Actionnaire salarié : attention aux clauses de bad leaver
Les clauses de bad leaver, insérées dans les pactes d’associés, incarnent l’intersection complexe entre le droit du travail et le droit des sociétés. Ces clauses, qui concernent souvent les salariés actionnaires, visent à assurer leur implication dans l’entreprise tout en permettant un contrôle accru de l’actionnariat. Mais lorsqu’elles sont mal rédigées, elles deviennent un terrain fertile aux contentieux.
En théorie, ces clauses imposent aux salariés quittant l’entreprise dans des conditions spécifiques – comme une démission ou un licenciement pour faute grave – de céder leurs parts à un prix inférieur à leur valeur de marché. Leur objectif ? Fidéliser les collaborateurs tout en préservant l’équilibre actionnarial. Cependant, leur mise en œuvre soulève des questions de compatibilité avec les principes fondamentaux du droit du travail.
Pour mémoire, la Cour d’appel de Paris, dans un arrêt du 12 mai 2022, avait invalidé une clause de bad leaver stipulant la cession des actions à leur valeur nominale en cas de licenciement pour faute grave. Les juges ont estimé que cette clause constituait une sanction pécuniaire déguisée, prohibée par l’article L. 1331-2 du Code du travail. En effet, toute mesure financière imposée à un salarié, et fondée sur une appréciation disciplinaire de son comportement, est illégale. Cette décision s’inscrit dans la lignée des protections spécifiques du droit du travail, visant à éviter les abus de pouvoir de l’employeur.
Au vu de la jurisprudence sur ce sujet, et notamment un arrêt de la Cour de cassation du 7 juin 2016, il semblerait qu’une clause de bad leaver n’est pas une sanction pécuniaire lorsqu’elle s’applique à toutes les hypothèses de départ, disciplinaires ou non. En conséquence, les rédacteurs de ces clauses doivent redoubler de vigilance. Une rédaction équilibrée, qui englobe l’ensemble des hypothèses de départ et garantit l’absence de déséquilibre significatif entre les parties, est essentielle.

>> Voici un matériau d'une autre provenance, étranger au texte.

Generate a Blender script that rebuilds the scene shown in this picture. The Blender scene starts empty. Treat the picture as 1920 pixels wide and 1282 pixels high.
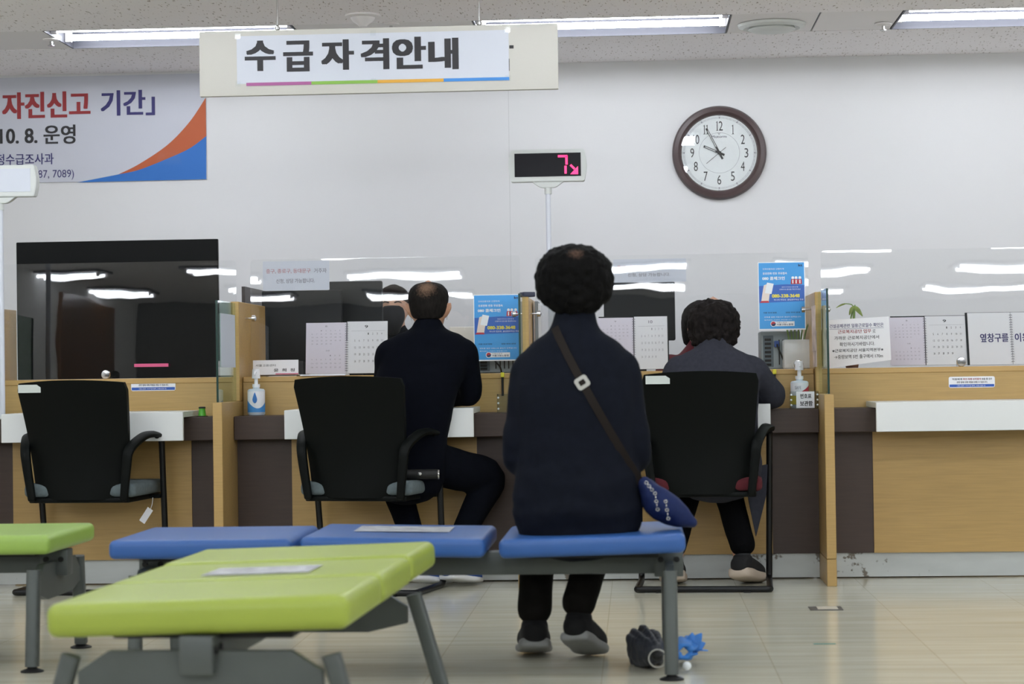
import bpy, bmesh, math, random
from mathutils import Vector, Matrix, noise
from mathutils.bvhtree import BVHTree
random.seed(7)
SC = bpy.context.scene
COL = SC.collection
V = Vector
# ------------------------------------------------------------------ camera, world, exposure
FPX = 4000.0
PSI, TH, RHO, HC = math.radians(3.3), math.atan(59 / FPX), -0.0145, 0.92
CM = (Matrix.Rotation(PSI, 4, 'Z') @ Matrix.Rotation(math.pi / 2 + TH, 4, 'X') @ Matrix.Rotation(RHO, 4, 'Z'))
cd = bpy.data.cameras.new('camera')
cam = bpy.data.objects.new('camera', cd)
COL.objects.link(cam)
cam.matrix_world = Matrix.Translation((0, 0, HC)) @ CM
cd.sensor_width = 36.0
cd.lens = FPX / 1920 * 36
cd.clip_start, cd.clip_end = 0.05, 100
cd.dof.use_dof = True
cd.dof.focus_distance = 10.2
cd.dof.aperture_fstop = 4.5
SC.camera = cam
wd = bpy.data.worlds.new('world')
SC.world = wd
wd.use_nodes = True
wd.node_tree.nodes['Background'].inputs[0].default_value = (0.6, 0.65, 0.7, 1)
wd.node_tree.nodes['Background'].inputs[1].default_value = 0.05
SC.view_settings.view_transform = 'Standard'
SC.view_settings.look = 'None'
SC.view_settings.gamma = 1
SC.view_settings.use_curve_mapping = False
SC.view_settings.exposure = 1.72
TUBE = 11.0     # radiance of the fluorescent tubes


def W(px, py, Y):            # the point of the vertical plane y = Y seen at a photograph pixel (used to measure sizes)
    d = CM @ V(((px - 960) / FPX, -(py - 641) / FPX, -1))
    return V((0, 0, HC)) + d * (Y / d.y)


def G(px, py, z=0.0):        # the same for the horizontal plane at height z
    d = CM @ V(((px - 960) / FPX, -(py - 641) / FPX, -1))
    return V((0, 0, HC)) + d * ((z - HC) / d.z)


# ------------------------------------------------------------------ materials
def lin(c):
    if isinstance(c, str):
        c = [int(c[i:i + 2], 16) / 255 for i in (0, 2, 4)]
    return [x / 12.92 if x <= .04045 else ((x + .055) / 1.055) ** 2.4 for x in c]


MATS = {}


def mat(name, col, rough=0.5, metal=0.0, spec=0.5, var=0.0, vs=6.0, stretch=(1, 1, 1), bump=0.0, bs=200.0, emit=0.0, sheen=0.0, coat=0.0):
    if name in MATS:
        return MATS[name]
    m = bpy.data.materials.new(name)
    m.use_nodes = True
    nt = m.node_tree
    b = nt.nodes['Principled BSDF']
    c = lin(col)
    b.inputs['Base Color'].default_value = (*c, 1)
    b.inputs['Roughness'].default_value = rough
    b.inputs['Metallic'].default_value = metal
    b.inputs['Specular IOR Level'].default_value = spec
    b.inputs['Sheen Weight'].default_value = sheen
    b.inputs['Coat Weight'].default_value = coat
    if emit:
        b.inputs['Emission Color'].default_value = (*c, 1)
        b.inputs['Emission Strength'].default_value = emit
    tc = nt.nodes.new('ShaderNodeTexCoord')
    if var:
        mp = nt.nodes.new('ShaderNodeMapping')
        mp.inputs['Scale'].default_value = stretch
        nt.links.new(tc.outputs['Object'], mp.inputs[0])
        n = nt.nodes.new('ShaderNodeTexNoise')
        n.inputs['Scale'].default_value = vs
        n.inputs['Detail'].default_value = 4
        nt.links.new(mp.outputs[0], n.inputs['Vector'])
        r = nt.nodes.new('ShaderNodeValToRGB')
        r.color_ramp.elements[0].position, r.color_ramp.elements[1].position = .3, .7
        r.color_ramp.elements[0].color = (*[x * (1 - var) for x in c], 1)
        r.color_ramp.elements[1].color = (*[min(1, x * (1 + var)) for x in c], 1)
        nt.links.new(n.outputs[0], r.inputs[0])
        nt.links.new(r.outputs[0], b.inputs['Base Color'])
    if bump:
        n2 = nt.nodes.new('ShaderNodeTexNoise')
        n2.inputs['Scale'].default_value = bs
        nt.links.new(tc.outputs['Object'], n2.inputs['Vector'])
        bp = nt.nodes.new('ShaderNodeBump')
        bp.inputs['Strength'].default_value = bump
        bp.inputs['Distance'].default_value = .004
        nt.links.new(n2.outputs[0], bp.inputs['Height'])
        nt.links.new(bp.outputs[0], b.inputs['Normal'])
    MATS[name] = m
    return m


def clear_mat(name, tint, ior=1.47, wave=0.02, wsc=3.0, rough=0.02):
    m = bpy.data.materials.new(name)
    m.use_nodes = True
    nt = m.node_tree
    nt.nodes.clear()
    out = nt.nodes.new('ShaderNodeOutputMaterial')
    mix = nt.nodes.new('ShaderNodeMixShader')
    tr = nt.nodes.new('ShaderNodeBsdfTransparent')
    tr.inputs[0].default_value = (*tint, 1)
    gl = nt.nodes.new('ShaderNodeBsdfGlossy')
    gl.inputs['Roughness'].default_value = rough
    gl.inputs[0].default_value = (1, 1, 1, 1)
    fr = nt.nodes.new('ShaderNodeFresnel')
    ge = nt.nodes.new('ShaderNodeNewGeometry')     # a thin sheet reflects the same from both of its faces
    ix = nt.nodes.new('ShaderNodeMapRange')
    ix.inputs['To Min'].default_value = ior
    ix.inputs['To Max'].default_value = 1 / ior
    nt.links.new(ge.outputs['Backfacing'], ix.inputs['Value'])
    nt.links.new(ix.outputs[0], fr.inputs[0])
    if wave:
        tc = nt.nodes.new('ShaderNodeTexCoord')
        mp = nt.nodes.new('ShaderNodeMapping')
        mp.inputs['Scale'].default_value = (1.0, 1.0, 0.8)
        nt.links.new(tc.outputs['Object'], mp.inputs[0])
        n = nt.nodes.new('ShaderNodeTexNoise')
        n.inputs['Scale'].default_value = wsc
        n.inputs['Detail'].default_value = 0.5
        nt.links.new(mp.outputs[0], n.inputs['Vector'])
        bp = nt.nodes.new('ShaderNodeBump')
        bp.inputs['Strength'].default_value = 1.0
        bp.inputs['Distance'].default_value = wave
        nt.links.new(n.outputs[0], bp.inputs['Height'])
        nt.links.new(bp.outputs[0], gl.inputs['Normal'])
    nt.links.new(fr.outputs[0], mix.inputs[0])
    nt.links.new(tr.outputs[0], mix.inputs[1])
    nt.links.new(gl.outputs[0], mix.inputs[2])
    nt.links.new(mix.outputs[0], out.inputs[0])
    MATS[name] = m
    return m


def wood_mat(name, col, var=.07, rough=.38):
    m = mat(name, col, rough, var=var, vs=5, stretch=(1.2, 6, 30))
    return m


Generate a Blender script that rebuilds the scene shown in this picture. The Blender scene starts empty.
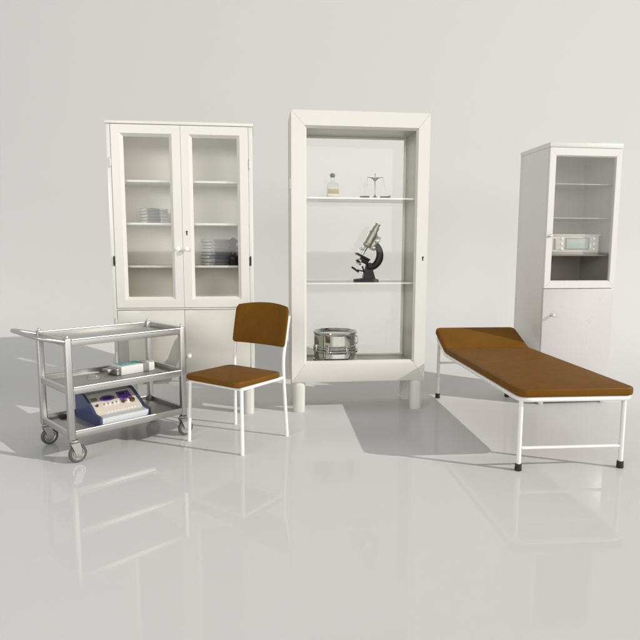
import bpy, bmesh, math, random
from mathutils import Vector, Matrix
random.seed(7)
PI = math.pi
sc = bpy.context.scene
C = sc.collection

# ---------------------------------------------------------------- materials
def srgb(r, g, b):
    f = lambda c: (c/255/12.92) if c/255 <= .04045 else ((c/255+.055)/1.055)**2.4
    return (f(r), f(g), f(b), 1)

def mat(name, col, rough=.5, metal=0, var=.06, vscale=6, bump=0, bscale=200, coat=0, ior=1.5, rvar=.08, spec=.5, emis=None):
    m = bpy.data.materials.new(name); m.use_nodes = True
    nt = m.node_tree; N = nt.nodes; L = nt.links
    b = N['Principled BSDF']
    b.inputs['Roughness'].default_value = rough
    b.inputs['Metallic'].default_value = metal
    b.inputs['IOR'].default_value = ior
    b.inputs['Specular IOR Level'].default_value = spec
    if coat:
        b.inputs['Coat Weight'].default_value = coat; b.inputs['Coat Roughness'].default_value = .06
    tc = N.new('ShaderNodeTexCoord')
    nz = N.new('ShaderNodeTexNoise'); nz.inputs['Scale'].default_value = vscale; nz.inputs['Detail'].default_value = 6
    L.new(tc.outputs['Object'], nz.inputs['Vector'])
    mx = N.new('ShaderNodeMix'); mx.data_type = 'RGBA'
    mx.inputs['A'].default_value = tuple(c*(1-var) for c in col[:3]) + (1,)
    mx.inputs['B'].default_value = tuple(min(1, c*(1+var)) for c in col[:3]) + (1,)
    L.new(nz.outputs['Fac'], mx.inputs['Factor'])
    L.new(mx.outputs['Result'], b.inputs['Base Color'])
    if rvar:
        mr = N.new('ShaderNodeMapRange'); mr.inputs['To Min'].default_value = max(0, rough-rvar); mr.inputs['To Max'].default_value = min(1, rough+rvar)
        nz2 = N.new('ShaderNodeTexNoise'); nz2.inputs['Scale'].default_value = vscale*3.1; nz2.inputs['Detail'].default_value = 4
        L.new(tc.outputs['Object'], nz2.inputs['Vector'])
        L.new(nz2.outputs['Fac'], mr.inputs['Value']); L.new(mr.outputs['Result'], b.inputs['Roughness'])
    if bump:
        bn = N.new('ShaderNodeTexNoise'); bn.inputs['Scale'].default_value = bscale; bn.inputs['Detail'].default_value = 5
        L.new(tc.outputs['Object'], bn.inputs['Vector'])
        bp = N.new('ShaderNodeBump'); bp.inputs['Strength'].default_value = bump; bp.inputs['Distance'].default_value = .002
        L.new(bn.outputs['Fac'], bp.inputs['Height']); L.new(bp.outputs['Normal'], b.inputs['Normal'])
    if emis:
        b.inputs['Emission Color'].default_value = emis; b.inputs['Emission Strength'].default_value = .25
    return m

def glass(name, tint=(1, 1, 1, 1), f0=.06, rough=0.0):
    """thin sheet glass: clear transmission plus a mirror layer that grows towards grazing angles"""
    m = bpy.data.materials.new(name); m.use_nodes = True
    nt = m.node_tree; N = nt.nodes; L = nt.links
    N.remove(N['Principled BSDF'])
    out = N['Material Output']
    tr = N.new('ShaderNodeBsdfTransparent'); tr.inputs['Color'].default_value = tint
    gl = N.new('ShaderNodeBsdfGlossy'); gl.inputs['Roughness'].default_value = rough
    geo = N.new('ShaderNodeNewGeometry')
    dot = N.new('ShaderNodeVectorMath'); dot.operation = 'DOT_PRODUCT'
    L.new(geo.outputs['Normal'], dot.inputs[0]); L.new(geo.outputs['Incoming'], dot.inputs[1])
    ab = N.new('ShaderNodeMath'); ab.operation = 'ABSOLUTE'; L.new(dot.outputs['Value'], ab.inputs[0])
    om = N.new('ShaderNodeMath'); om.operation = 'SUBTRACT'; om.inputs[0].default_value = 1; L.new(ab.outputs[0], om.inputs[1])
    pw = N.new('ShaderNodeMath'); pw.operation = 'POWER'; pw.inputs[1].default_value = 5; L.new(om.outputs[0], pw.inputs[0])
    ma = N.new('ShaderNodeMath'); ma.operation = 'MULTIPLY_ADD'; ma.inputs[1].default_value = 1-f0; ma.inputs[2].default_value = f0
    L.new(pw.outputs[0], ma.inputs[0])
    mx = N.new('ShaderNodeMixShader'); L.new(ma.outputs[0], mx.inputs['Fac'])
    L.new(tr.outputs[0], mx.inputs[1]); L.new(gl.outputs[0], mx.inputs[2]); L.new(mx.outputs[0], out.inputs['Surface'])
    return m

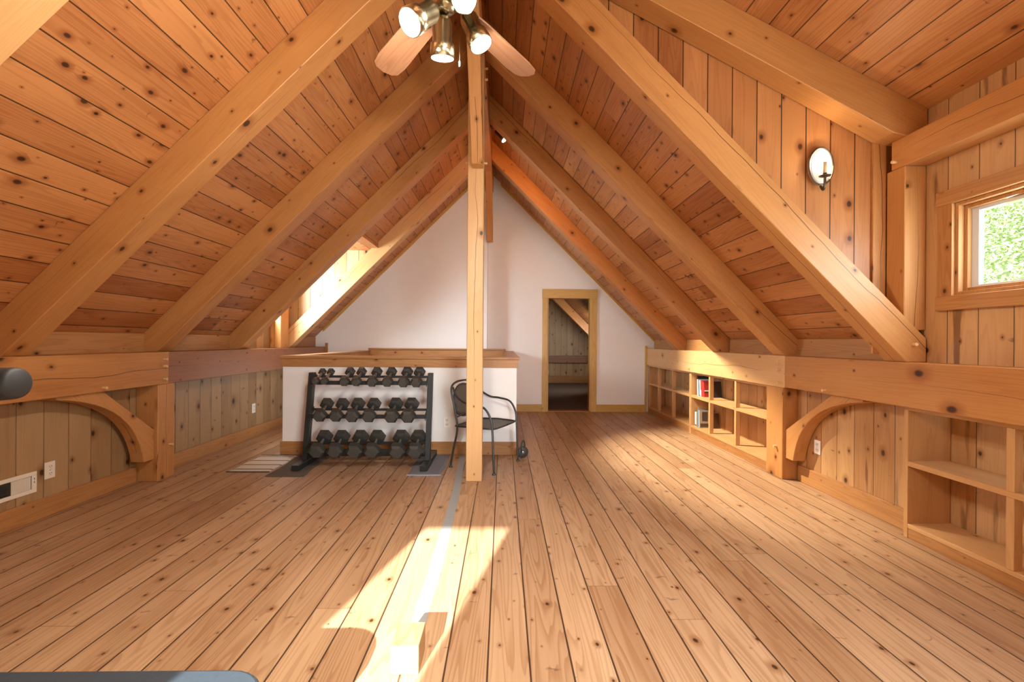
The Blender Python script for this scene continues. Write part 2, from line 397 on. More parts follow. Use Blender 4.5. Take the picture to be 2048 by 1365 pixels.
struct('wall_left_dormer_front', bm, M['wall_left'], grain=(0, 0, 1), planks=True)
struct('trim_2', bx(-3.25, -3.18, 5.49, 6.268, LZ0-.026, LZ0, bev=.003), M['trim'], grain=(0, 1, 0))
struct('trim_13', bx(-3.249, -3.20, 6.70, 6.744, 1.3, 2.6, bev=.003), M['trim'], grain=(0, 0, 1))

# white gable with the doorway
DX0, DX1, DZ = .80, 1.585, 2.045
bm = bmesh.new()
prism([(-.30, 0), (DX0, 0), (DX0, DZ), (DX1, DZ), (DX1, 0), (2.93, 0), (2.93, zr(2.93)), (RX, RZ), (-.30, 4.25)], 'y', YB, YB+.12, bm=bm)
struct('wall_back', bm, M['white'])
struct('wall_back_left', prism([(XL-.05, 0), (-.28, 0), (-.28, 4.27), (XL-.05, zl(XL-.05))], 'y', YBL, YB+.12), M['white'])
# half wall around the stairwell
HX0, HX1, HY, HZ = -2.43, .155, 4.97, 1.06
bm = bmesh.new()
box(bm, HX0, HX1, HY, HY+.11, 0, HZ); box(bm, HX0, HX0+.11, HY+.11, YBL, 0, HZ); box(bm, HX1-.11, HX1, HY+.11, YB, 0, HZ)
struct('wall_stairwell', bm, M['white'])
bm = bmesh.new(); e = .033
box(bm, HX0-e, HX1+e, HY-e, HY+.11+e, HZ, HZ+.03, bev=.004)
struct('trim_3', bm, M['trim'], grain=(1, 0, 0))
bm = bmesh.new()
box(bm, HX0-e, HX0+.11+e, HY+.11+e, YBL, HZ, HZ+.03, bev=.004); box(bm, HX1-.11-e, HX1+e, HY+.11+e, YB, HZ, HZ+.03, bev=.004)
struct('trim_4', bm, M['trim'], grain=(0, 1, 0))
bm = bmesh.new()
box(bm, HX0-.016, HX1+.016, HY-.016, HY, HZ-.09, HZ, bev=.003); box(bm, HX0+.11, HX1-.11, HY+.11, HY+.125, HZ-.09, HZ, bev=.003)
box(bm, HX0+.11, HX1-.11, YBL-.018, YBL, HZ-.12, HZ+.05, bev=.003); box(bm, HX0+.11, HX1-.11, YBL-.05, YBL, HZ+.05, HZ+.072, bev=.003)
struct('trim_5', bm, M['trim'], grain=(1, 0, 0))
bm = bmesh.new()
box(bm, HX1, HX1+.016, HY, YB, HZ-.09, HZ, bev=.003); box(bm, HX0+.11, HX0+.126, HY+.125, YBL, HZ-.09, HZ, bev=.003); box(bm, HX0-.016, HX0, HY, YBL, HZ-.09, HZ, bev=.003)
struct('trim_6', bm, M['trim'], grain=(0, 1, 0))
# baseboards
BH = .135
struct('baseboard_stairwell', bx(HX0-.018, HX1+.004, HY-.018, HY, 0, BH+.01, bev=.003), M['trim'], grain=(1, 0, 0))
struct('baseboard_stairwell_side', bx(HX1, HX1+.018, HY, YB, 0, BH, bev=.003), M['trim'], grain=(0, 1, 0))
struct('baseboard_back', box(bx(HX1+.018, DX0-.095, YB-.018, YB, 0, BH, bev=.003), DX1+.105, 2.60, YB-.018, YB, 0, BH, bev=.003), M['trim_gold'], grain=(1, 0, 0))
struct('baseboard_right', bx(XR-.02, XR, 2.89, 4.06, 0, BH+.01, bev=.003), M['trim'], grain=(0, 1, 0))
struct('baseboard_left', box(bx(XL, XL+.02, YF, 4.0, 0, BH, bev=.003), XL, XL+.02, 4.22, YBL, 0, BH, bev=.003), M['trim'], grain=(0, 1, 0))
struct('trim_11', bx(XR-.016, XR-.001, 3.02, YB, PZ1, 1.305, bev=.002), M['trim'], grain=(0, 1, 0))
struct('trim_12', box(bx(XL+.001, XL+.016, YF, 5.49, PZ1, 1.315, bev=.002), XL+.001, XL+.016, 6.74, YBL, PZ1, 1.315, bev=.002), M['trim'], grain=(0, 1, 0))
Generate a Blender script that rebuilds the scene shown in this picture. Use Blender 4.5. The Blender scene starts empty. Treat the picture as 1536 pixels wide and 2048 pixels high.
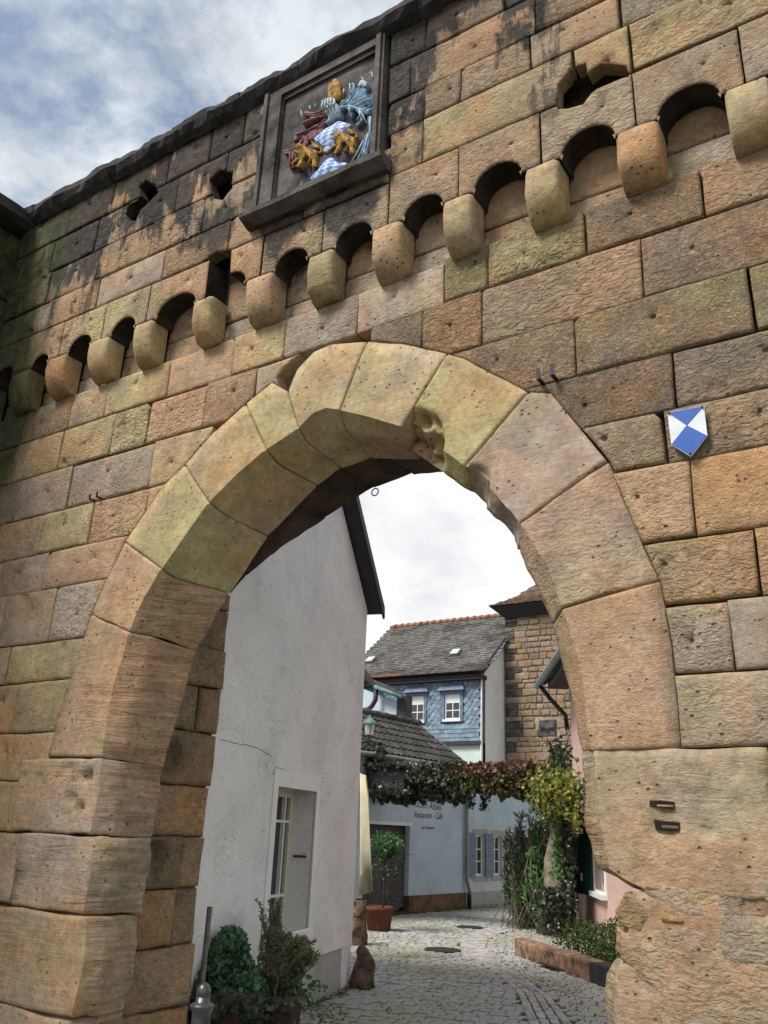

Plus largement, ces débats mettent en lumière un conflit structurel entre deux branches du droit. Le droit des sociétés, guidé par la protection de l’intérêt social et l’efficacité économique, s’oppose parfois au droit du travail, dont la priorité est la sauvegarde des droits des salariés. Les entreprises doivent donc naviguer avec précaution entre ces deux régimes pour éviter les litiges.
En conclusion, la clause de bad leaver, bien qu’utile pour protéger l’actionnariat, reste une arme à double tranchant. Une attention particulière à sa rédaction est nécessaire pour concilier les attentes des employeurs et les droits des salariés, tout en sécurisant juridiquement l’ensemble des parties.